What's the expiry for cache for Gitlab CI runners

Caching on Gitlab Runner CI

The GitLab CI runners can save artifacts and use it throughout the pipeline. This can help in speeding up the build time. By default, artifacts have an expiry time of 30 days unless specified otherwise.

We wanted to explore caching and uploading to a cloud bucket like Google Cloud Storage. I was wondering what would be the expiry time of that cache on that cloud bucket. Is it determined by the runner or the cloud storage bucket? Does the cache live on forever?

The question is for a self-managed GitLab. I was wondering if anyone has experienced this question before.

@asadmansr thanks for the question and welcome to the forum! :tada:

There are a couple of details here:

First, as you may know, you can use any GCS bucket for the runner’s cache by configuring it as specified here.
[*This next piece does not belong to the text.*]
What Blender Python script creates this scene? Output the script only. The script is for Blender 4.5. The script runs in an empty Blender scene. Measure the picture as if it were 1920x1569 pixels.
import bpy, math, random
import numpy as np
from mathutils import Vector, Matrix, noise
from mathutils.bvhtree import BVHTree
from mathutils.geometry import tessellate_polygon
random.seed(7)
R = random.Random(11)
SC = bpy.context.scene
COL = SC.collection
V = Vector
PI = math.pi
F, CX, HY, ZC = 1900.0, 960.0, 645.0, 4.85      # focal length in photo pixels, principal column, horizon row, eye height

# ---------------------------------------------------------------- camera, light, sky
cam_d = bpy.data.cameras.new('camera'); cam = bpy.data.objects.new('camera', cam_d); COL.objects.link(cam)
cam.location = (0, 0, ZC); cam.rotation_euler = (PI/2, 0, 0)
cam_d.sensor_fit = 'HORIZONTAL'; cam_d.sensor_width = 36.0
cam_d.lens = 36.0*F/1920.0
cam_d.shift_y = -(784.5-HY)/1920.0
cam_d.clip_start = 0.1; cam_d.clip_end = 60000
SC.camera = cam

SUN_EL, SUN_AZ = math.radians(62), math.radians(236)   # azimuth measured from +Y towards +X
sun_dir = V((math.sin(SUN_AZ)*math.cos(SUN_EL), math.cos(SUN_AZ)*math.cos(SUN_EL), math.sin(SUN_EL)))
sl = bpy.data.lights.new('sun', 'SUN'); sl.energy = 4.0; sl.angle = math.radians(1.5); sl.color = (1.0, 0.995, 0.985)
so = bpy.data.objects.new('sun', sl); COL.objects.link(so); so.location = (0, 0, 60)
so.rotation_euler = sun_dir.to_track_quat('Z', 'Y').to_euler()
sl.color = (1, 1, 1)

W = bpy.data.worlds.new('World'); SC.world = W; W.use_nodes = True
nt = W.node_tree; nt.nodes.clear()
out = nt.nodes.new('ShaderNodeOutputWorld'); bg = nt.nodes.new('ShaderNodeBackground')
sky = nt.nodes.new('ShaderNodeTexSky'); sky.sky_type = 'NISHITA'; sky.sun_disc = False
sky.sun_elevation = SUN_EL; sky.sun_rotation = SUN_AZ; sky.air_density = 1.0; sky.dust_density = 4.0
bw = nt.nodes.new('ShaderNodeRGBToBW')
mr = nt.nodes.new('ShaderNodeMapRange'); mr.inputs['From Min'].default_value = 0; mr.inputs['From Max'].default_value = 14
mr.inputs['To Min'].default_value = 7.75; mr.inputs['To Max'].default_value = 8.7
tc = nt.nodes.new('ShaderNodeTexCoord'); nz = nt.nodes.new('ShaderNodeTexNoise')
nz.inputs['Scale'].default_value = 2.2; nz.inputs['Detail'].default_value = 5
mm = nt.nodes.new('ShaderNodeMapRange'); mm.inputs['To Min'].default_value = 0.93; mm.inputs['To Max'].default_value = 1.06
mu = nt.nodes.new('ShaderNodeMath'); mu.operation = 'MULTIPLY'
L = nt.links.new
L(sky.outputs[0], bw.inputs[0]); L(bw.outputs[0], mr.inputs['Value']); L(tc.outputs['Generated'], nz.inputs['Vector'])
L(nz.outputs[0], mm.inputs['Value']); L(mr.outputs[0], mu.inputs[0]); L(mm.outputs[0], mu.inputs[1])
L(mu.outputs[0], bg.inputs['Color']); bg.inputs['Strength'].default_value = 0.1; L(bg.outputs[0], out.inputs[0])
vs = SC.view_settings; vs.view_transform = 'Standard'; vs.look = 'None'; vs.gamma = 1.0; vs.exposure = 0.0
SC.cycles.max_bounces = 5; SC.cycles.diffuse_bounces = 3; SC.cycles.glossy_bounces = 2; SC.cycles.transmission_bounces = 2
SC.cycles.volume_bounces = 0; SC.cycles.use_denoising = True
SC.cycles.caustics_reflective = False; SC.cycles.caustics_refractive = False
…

Secondly, the default expiration for artifacts can be set by the instance administrator, and is by default 30 days. Of course, this can be overridden by specifying expire_in in their .gitlab-ci.yml.

I would note that also, you can use native GCS object expiration in addition to this, so I would recommend both. That way, you have ultimate control over the artifacts at the bucket level (in addition to GitLab’s expiration settings). Exactly how to set that up would depend on your use case.

For those who are after the answer for the SaaS Gitlab shared runner pool: 14 days.

These runners share a distributed cache through use of a Google Cloud Storage (GCS) bucket. Cache contents not updated within the last 14 days are automatically removed through use of an object lifecycle management policy.